DINER: Disorder-Invariant Implicit Neural Representation
This addresses a fundamental bottleneck in INR for inverse problems, offering improved performance in various domains, though it appears incremental as it builds on existing INR backbones.
The paper tackles the spectral bias limitation in implicit neural representations (INR) by proposing DINER, which uses a hash-table to re-arrange input coordinates, leading to significantly alleviated spectral bias and showing superiority over state-of-the-art methods in quality and speed across tasks like image/video representation and phase retrieval.
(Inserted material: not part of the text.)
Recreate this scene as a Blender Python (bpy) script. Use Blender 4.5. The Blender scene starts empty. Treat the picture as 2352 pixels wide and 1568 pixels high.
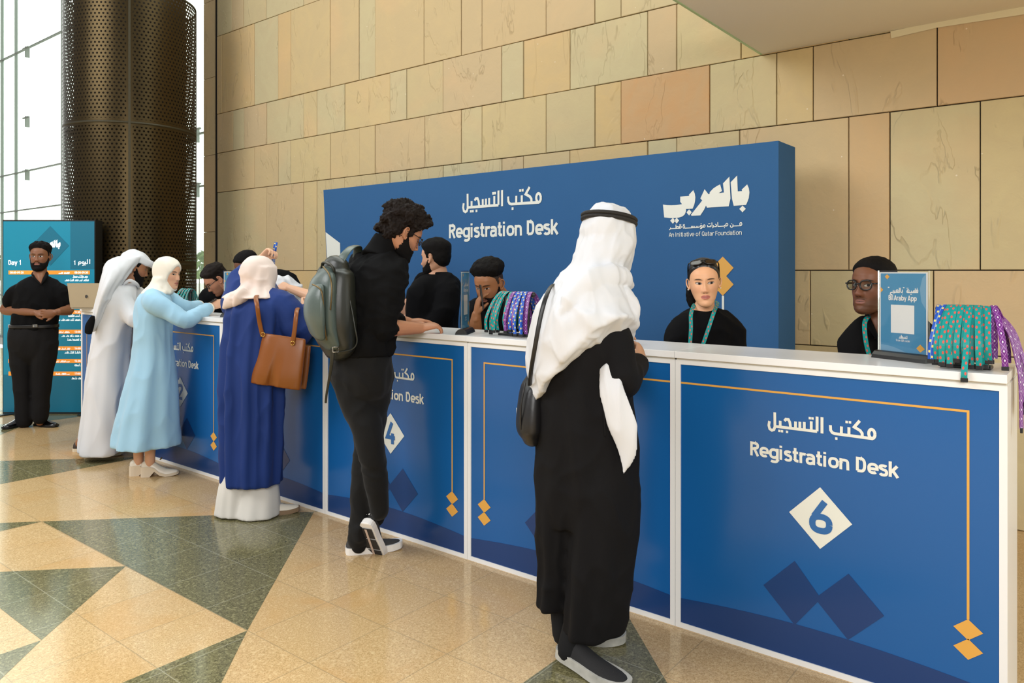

Implicit neural representation (INR) characterizes the attributes of a signal as a function of corresponding coordinates which emerges as a sharp weapon for solving inverse problems. However, the capacity of INR is limited by the spectral bias in the network training. In this paper, we find that such a frequency-related problem could be largely solved by re-arranging the coordinates of the input signal, for which we propose the disorder-invariant implicit neural representation (DINER) by augmenting a hash-table to a traditional INR backbone. Given discrete signals sharing the same histogram of attributes and different arrangement orders, the hash-table could project the coordinates into the same distribution for which the mapped signal can be better modeled using the subsequent INR network, leading to significantly alleviated spectral bias. Experiments not only reveal the generalization of the DINER for different INR backbones (MLP vs. SIREN) and various tasks (image/video representation, phase retrieval, and refractive index recovery) but also show the superiority over the state-of-the-art algorithms both in quality and speed.